The MIT report cautions that any projections of regional precipitation patterns and the processes that control runoff from mountain snowpack in a warming world are extremely uncertain, and rain and snowfall are likely to vary widely from year to year and decade to decade.

Not all studies focusing on water security have shown water stress easing much at all in a warming world.

A 2013 study by researchers at the Potsdam Institute for Climate Impact and Research showed that declining precipitation and increasing evapotranspiration will strain water supplies in many areas, especially the U.S. Southwest, affecting 2 billion people globally.

A Pacific Northwest National Laboratory (PNNL) study published in August showed that without any climate policy curbing global greenhouse gas emissions, half of the world’s population is will be living under “extreme” water scarcity by the end of the century.

These studies reach different conclusions because there are multiple ways to measure water stress: Some studies focus only on water supply, while others, such as the MIT report, focus on both supply and demand. Each study also uses its own assessment of hydrology, the effects of climate change and other factors, said PNNL climate scientist Mohamad Hejazi, lead author of the PNNL water scarcity study.

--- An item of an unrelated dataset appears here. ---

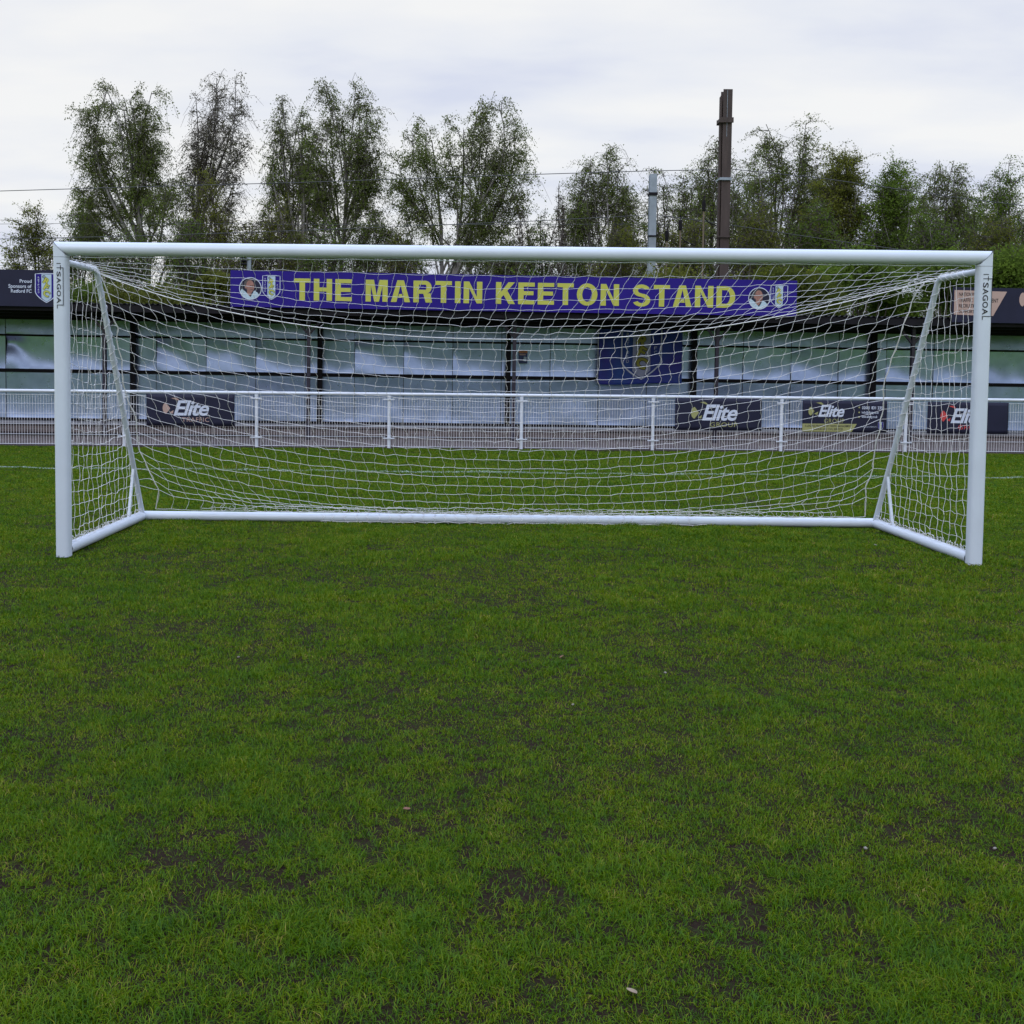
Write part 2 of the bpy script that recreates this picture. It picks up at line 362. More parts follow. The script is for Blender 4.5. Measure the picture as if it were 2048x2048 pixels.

In some cases, studies may significantly underestimate overall water deficit in some areas in a warming world, he said.

“This (MIT) study constitutes one plausible scenario, but it is not definitive,” he said.

MIT’s report was published Monday following the United Nations Climate Summit in New York the previous week, when the Obama administration committed to greenhouse gas emissions cuts to be included in a treaty expected to be signed in Paris in 2015. The Paris negotiations will be known as COP 21, or the 21st Conference of the Parties to the UN Framework Convention on Climate Change.